— Start —

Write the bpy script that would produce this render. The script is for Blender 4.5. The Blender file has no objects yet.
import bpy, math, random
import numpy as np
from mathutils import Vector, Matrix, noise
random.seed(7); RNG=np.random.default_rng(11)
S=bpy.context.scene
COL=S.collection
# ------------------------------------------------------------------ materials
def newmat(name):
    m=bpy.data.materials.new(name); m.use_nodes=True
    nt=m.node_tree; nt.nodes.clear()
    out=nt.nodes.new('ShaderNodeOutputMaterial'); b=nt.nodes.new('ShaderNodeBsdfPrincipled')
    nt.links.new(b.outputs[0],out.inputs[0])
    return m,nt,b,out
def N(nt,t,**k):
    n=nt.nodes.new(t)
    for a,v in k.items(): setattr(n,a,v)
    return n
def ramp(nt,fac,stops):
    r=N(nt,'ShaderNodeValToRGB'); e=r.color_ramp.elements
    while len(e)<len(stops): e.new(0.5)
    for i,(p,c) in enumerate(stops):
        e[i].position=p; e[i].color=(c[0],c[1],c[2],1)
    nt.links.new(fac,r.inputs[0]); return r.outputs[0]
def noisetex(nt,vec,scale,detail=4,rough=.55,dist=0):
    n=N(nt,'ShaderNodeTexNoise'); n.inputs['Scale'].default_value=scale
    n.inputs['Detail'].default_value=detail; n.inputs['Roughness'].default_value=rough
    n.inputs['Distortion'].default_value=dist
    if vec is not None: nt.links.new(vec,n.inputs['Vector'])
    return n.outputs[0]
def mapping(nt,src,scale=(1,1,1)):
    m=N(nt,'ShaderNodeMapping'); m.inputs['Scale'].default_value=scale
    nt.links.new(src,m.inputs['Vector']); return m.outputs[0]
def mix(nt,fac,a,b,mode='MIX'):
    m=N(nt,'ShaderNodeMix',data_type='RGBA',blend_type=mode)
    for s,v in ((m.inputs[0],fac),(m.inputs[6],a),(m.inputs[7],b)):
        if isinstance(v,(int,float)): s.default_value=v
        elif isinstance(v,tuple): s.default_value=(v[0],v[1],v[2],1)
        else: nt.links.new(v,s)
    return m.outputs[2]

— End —

Problem to work on
Copy each line of the data above without altering a single character.

Response below
Write the bpy script that would produce this render. The script is for Blender 4.5. The Blender file has no objects yet.
import bpy, math, random
import numpy as np
from mathutils import Vector, Matrix, noise
random.seed(7); RNG=np.random.default_rng(11)
S=bpy.context.scene
COL=S.collection
# ------------------------------------------------------------------ materials
def newmat(name):
    m=bpy.data.materials.new(name); m.use_nodes=True
    nt=m.node_tree; nt.nodes.clear()
    out=nt.nodes.new('ShaderNodeOutputMaterial'); b=nt.nodes.new('ShaderNodeBsdfPrincipled')
    nt.links.new(b.outputs[0],out.inputs[0])
    return m,nt,b,out
def N(nt,t,**k):
    n=nt.nodes.new(t)
    for a,v in k.items(): setattr(n,a,v)
    return n
def ramp(nt,fac,stops):
    r=N(nt,'ShaderNodeValToRGB'); e=r.color_ramp.elements
    while len(e)<len(stops): e.new(0.5)
    for i,(p,c) in enumerate(stops):
        e[i].position=p; e[i].color=(c[0],c[1],c[2],1)
    nt.links.new(fac,r.inputs[0]); return r.outputs[0]
def noisetex(nt,vec,scale,detail=4,rough=.55,dist=0):
    n=N(nt,'ShaderNodeTexNoise'); n.inputs['Scale'].default_value=scale
    n.inputs['Detail'].default_value=detail; n.inputs['Roughness'].default_value=rough
    n.inputs['Distortion'].default_value=dist
    if vec is not None: nt.links.new(vec,n.inputs['Vector'])
    return n.outputs[0]
def mapping(nt,src,scale=(1,1,1)):
    m=N(nt,'ShaderNodeMapping'); m.inputs['Scale'].default_value=scale
    nt.links.new(src,m.inputs['Vector']); return m.outputs[0]
def mix(nt,fac,a,b,mode='MIX'):
    m=N(nt,'ShaderNodeMix',data_type='RGBA',blend_type=mode)
    for s,v in ((m.inputs[0],fac),(m.inputs[6],a),(m.inputs[7],b)):
        if isinstance(v,(int,float)): s.default_value=v
        elif isinstance(v,tuple): s.default_value=(v[0],v[1],v[2],1)
        else: nt.links.new(v,s)
    return m.outputs[2]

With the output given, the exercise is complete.